▸ **PROVIDED MATERIAL**
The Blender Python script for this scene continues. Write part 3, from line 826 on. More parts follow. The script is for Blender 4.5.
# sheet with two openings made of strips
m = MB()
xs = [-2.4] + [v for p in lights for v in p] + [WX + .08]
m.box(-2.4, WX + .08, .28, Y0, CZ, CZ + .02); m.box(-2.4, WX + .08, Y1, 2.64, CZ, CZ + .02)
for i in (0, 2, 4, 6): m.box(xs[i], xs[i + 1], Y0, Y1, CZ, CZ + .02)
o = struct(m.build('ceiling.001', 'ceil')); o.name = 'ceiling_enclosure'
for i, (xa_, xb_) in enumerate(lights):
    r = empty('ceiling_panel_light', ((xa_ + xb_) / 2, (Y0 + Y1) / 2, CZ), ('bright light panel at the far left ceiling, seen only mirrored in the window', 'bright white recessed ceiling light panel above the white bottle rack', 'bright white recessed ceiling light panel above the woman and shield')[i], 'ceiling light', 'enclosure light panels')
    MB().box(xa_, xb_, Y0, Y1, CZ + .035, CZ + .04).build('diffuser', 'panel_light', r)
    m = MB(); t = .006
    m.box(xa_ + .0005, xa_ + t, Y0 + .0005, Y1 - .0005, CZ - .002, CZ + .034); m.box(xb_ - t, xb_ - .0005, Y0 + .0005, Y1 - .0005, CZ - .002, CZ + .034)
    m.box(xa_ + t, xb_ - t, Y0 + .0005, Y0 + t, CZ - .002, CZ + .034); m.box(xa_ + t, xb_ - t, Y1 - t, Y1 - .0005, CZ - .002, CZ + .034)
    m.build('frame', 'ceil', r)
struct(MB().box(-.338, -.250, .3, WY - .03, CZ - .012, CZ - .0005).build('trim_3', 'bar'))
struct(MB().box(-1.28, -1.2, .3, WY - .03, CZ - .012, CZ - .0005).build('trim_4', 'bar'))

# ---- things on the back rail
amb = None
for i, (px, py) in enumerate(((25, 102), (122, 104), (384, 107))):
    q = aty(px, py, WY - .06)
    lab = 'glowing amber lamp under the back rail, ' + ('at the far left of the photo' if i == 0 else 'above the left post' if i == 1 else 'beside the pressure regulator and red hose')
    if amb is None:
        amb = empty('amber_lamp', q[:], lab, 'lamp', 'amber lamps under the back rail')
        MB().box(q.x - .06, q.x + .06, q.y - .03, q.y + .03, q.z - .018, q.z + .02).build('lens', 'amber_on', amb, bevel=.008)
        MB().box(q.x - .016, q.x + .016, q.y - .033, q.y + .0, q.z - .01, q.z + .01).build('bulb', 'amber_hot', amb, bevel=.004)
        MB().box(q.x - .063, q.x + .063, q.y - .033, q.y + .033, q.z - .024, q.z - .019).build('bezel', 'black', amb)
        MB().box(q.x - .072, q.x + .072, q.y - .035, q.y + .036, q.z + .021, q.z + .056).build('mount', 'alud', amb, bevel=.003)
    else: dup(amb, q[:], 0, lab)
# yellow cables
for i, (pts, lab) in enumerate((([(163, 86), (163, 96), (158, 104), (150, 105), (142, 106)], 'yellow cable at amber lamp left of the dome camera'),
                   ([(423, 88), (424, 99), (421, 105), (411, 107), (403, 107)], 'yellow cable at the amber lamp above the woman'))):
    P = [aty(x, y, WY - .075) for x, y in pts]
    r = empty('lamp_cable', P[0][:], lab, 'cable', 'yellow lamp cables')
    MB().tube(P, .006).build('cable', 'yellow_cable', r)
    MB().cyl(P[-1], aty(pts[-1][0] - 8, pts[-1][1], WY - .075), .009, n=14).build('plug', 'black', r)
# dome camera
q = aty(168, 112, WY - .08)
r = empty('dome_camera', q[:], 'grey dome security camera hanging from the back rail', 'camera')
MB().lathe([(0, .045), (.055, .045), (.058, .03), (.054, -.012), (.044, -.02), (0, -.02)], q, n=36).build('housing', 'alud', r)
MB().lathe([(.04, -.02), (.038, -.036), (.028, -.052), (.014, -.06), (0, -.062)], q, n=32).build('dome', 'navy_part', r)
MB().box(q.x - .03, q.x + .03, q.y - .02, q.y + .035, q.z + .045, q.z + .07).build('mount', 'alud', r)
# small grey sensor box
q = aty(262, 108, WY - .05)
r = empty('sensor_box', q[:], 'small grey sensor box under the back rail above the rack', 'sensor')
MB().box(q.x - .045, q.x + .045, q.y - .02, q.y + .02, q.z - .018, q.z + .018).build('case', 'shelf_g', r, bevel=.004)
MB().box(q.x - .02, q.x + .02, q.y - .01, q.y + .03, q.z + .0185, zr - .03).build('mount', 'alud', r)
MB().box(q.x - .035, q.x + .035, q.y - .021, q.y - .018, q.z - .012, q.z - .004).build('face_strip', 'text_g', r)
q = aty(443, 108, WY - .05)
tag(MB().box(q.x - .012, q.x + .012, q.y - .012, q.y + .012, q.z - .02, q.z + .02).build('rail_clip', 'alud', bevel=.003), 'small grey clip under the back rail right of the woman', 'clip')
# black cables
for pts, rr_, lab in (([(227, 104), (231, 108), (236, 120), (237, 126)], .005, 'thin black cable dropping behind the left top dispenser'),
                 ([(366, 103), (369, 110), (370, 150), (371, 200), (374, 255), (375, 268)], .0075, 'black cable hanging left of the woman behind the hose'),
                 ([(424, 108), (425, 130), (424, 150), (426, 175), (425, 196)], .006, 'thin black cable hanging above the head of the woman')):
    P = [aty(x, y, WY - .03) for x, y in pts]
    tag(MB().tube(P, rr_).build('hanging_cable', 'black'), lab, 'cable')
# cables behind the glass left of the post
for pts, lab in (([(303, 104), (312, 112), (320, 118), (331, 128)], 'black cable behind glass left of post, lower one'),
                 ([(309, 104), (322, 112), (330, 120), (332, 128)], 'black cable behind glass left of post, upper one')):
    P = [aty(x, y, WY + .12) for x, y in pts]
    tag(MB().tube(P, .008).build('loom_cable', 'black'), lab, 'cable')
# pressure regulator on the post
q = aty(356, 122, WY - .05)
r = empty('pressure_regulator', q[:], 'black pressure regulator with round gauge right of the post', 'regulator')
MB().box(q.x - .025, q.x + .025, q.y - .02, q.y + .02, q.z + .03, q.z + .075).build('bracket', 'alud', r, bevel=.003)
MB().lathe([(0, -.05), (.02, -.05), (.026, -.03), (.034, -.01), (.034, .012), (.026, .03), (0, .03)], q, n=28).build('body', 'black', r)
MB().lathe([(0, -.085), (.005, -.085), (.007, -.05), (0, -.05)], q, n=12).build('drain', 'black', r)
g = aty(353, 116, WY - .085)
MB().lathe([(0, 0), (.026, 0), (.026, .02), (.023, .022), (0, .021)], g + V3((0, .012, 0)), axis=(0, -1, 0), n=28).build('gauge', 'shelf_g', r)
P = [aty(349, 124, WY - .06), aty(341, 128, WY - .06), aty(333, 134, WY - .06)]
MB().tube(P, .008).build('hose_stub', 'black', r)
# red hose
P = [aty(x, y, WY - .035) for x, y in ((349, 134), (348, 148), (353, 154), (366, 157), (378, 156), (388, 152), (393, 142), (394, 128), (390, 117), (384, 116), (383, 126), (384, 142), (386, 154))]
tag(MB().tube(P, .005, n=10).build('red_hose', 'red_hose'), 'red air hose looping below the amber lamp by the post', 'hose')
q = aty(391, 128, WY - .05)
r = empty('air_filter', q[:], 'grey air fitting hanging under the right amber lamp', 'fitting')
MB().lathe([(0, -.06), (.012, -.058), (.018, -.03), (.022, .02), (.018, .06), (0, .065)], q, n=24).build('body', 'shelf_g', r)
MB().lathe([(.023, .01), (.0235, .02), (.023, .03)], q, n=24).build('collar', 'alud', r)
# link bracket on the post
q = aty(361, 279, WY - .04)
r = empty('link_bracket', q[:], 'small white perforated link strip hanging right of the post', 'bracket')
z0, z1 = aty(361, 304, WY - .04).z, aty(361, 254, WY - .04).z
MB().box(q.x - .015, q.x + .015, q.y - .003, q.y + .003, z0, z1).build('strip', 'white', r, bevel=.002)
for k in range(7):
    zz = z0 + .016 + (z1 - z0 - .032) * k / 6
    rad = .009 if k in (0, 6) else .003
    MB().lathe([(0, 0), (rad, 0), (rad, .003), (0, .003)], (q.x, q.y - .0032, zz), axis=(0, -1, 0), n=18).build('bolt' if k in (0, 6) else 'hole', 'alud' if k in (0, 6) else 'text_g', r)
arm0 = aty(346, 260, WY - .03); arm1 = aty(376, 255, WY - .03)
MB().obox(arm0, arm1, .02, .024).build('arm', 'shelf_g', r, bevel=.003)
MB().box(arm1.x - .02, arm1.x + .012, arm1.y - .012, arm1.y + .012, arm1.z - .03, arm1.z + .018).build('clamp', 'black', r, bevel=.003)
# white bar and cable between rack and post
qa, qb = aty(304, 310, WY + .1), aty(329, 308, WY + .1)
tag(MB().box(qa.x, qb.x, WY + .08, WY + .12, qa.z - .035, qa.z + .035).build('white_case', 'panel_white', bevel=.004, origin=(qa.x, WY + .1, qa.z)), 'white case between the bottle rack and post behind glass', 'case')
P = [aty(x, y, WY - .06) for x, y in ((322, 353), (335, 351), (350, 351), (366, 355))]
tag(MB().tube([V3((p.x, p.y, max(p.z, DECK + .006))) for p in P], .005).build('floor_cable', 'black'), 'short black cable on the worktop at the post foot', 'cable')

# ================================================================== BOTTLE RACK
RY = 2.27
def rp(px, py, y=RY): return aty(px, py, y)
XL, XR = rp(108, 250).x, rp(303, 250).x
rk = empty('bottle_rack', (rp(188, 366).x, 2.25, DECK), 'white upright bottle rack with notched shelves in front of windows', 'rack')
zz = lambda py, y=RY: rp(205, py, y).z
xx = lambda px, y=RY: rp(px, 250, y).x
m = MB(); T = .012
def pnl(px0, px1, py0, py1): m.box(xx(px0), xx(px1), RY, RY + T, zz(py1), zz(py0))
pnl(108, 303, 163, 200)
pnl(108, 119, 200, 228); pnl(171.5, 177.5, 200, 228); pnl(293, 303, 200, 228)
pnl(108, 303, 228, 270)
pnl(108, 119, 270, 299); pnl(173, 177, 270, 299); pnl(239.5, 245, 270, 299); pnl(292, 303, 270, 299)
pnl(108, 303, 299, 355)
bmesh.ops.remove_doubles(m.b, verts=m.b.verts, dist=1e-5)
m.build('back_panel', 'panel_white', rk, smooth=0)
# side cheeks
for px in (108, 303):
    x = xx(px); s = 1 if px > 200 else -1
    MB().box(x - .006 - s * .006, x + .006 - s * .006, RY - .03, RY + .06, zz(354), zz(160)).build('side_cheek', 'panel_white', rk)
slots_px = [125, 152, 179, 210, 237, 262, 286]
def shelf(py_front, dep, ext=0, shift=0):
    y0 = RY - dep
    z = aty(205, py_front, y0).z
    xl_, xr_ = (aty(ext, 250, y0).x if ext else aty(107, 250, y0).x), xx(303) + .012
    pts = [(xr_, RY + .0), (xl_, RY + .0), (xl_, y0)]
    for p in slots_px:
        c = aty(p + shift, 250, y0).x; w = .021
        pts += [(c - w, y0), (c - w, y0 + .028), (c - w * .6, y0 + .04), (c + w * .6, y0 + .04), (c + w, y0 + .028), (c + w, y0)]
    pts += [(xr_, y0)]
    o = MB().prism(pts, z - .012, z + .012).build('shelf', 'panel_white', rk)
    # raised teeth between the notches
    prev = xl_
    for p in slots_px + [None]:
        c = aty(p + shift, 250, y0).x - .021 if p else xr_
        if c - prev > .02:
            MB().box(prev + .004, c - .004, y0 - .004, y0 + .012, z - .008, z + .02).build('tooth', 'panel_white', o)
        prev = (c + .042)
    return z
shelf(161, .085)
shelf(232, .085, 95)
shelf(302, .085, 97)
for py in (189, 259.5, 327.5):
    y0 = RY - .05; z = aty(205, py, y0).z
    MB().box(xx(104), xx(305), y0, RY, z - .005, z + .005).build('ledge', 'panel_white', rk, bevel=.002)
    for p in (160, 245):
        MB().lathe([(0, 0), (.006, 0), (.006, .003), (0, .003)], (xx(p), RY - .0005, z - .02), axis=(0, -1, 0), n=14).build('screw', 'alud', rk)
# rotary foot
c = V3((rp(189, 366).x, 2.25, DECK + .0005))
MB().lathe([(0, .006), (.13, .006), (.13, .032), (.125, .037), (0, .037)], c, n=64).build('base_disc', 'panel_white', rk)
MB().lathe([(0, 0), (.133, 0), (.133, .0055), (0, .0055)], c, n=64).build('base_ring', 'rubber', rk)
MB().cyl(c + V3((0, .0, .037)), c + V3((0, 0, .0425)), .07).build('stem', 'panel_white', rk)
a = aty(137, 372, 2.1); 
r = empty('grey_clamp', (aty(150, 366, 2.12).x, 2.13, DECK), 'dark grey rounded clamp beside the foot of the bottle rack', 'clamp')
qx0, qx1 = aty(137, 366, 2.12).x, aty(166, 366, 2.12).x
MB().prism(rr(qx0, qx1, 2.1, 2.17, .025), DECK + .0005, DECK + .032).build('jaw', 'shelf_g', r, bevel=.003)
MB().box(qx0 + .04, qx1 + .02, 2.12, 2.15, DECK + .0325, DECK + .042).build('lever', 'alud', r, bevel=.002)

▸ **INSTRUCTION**
Set down verbatim only the lines between the start of the data above and the line with "struct(MB().box(-1.28, -1.2, .3, WY", both boundaries included.

▸ **SOLVED EXERCISE**
The Blender Python script for this scene continues. Write part 3, from line 826 on. More parts follow. The script is for Blender 4.5.
# sheet with two openings made of strips
m = MB()
xs = [-2.4] + [v for p in lights for v in p] + [WX + .08]
m.box(-2.4, WX + .08, .28, Y0, CZ, CZ + .02); m.box(-2.4, WX + .08, Y1, 2.64, CZ, CZ + .02)
for i in (0, 2, 4, 6): m.box(xs[i], xs[i + 1], Y0, Y1, CZ, CZ + .02)
o = struct(m.build('ceiling.001', 'ceil')); o.name = 'ceiling_enclosure'
for i, (xa_, xb_) in enumerate(lights):
    r = empty('ceiling_panel_light', ((xa_ + xb_) / 2, (Y0 + Y1) / 2, CZ), ('bright light panel at the far left ceiling, seen only mirrored in the window', 'bright white recessed ceiling light panel above the white bottle rack', 'bright white recessed ceiling light panel above the woman and shield')[i], 'ceiling light', 'enclosure light panels')
    MB().box(xa_, xb_, Y0, Y1, CZ + .035, CZ + .04).build('diffuser', 'panel_light', r)
    m = MB(); t = .006
    m.box(xa_ + .0005, xa_ + t, Y0 + .0005, Y1 - .0005, CZ - .002, CZ + .034); m.box(xb_ - t, xb_ - .0005, Y0 + .0005, Y1 - .0005, CZ - .002, CZ + .034)
    m.box(xa_ + t, xb_ - t, Y0 + .0005, Y0 + t, CZ - .002, CZ + .034); m.box(xa_ + t, xb_ - t, Y1 - t, Y1 - .0005, CZ - .002, CZ + .034)
    m.build('frame', 'ceil', r)
struct(MB().box(-.338, -.250, .3, WY - .03, CZ - .012, CZ - .0005).build('trim_3', 'bar'))
struct(MB().box(-1.28, -1.2, .3, WY - .03, CZ - .012, CZ - .0005).build('trim_4', 'bar'))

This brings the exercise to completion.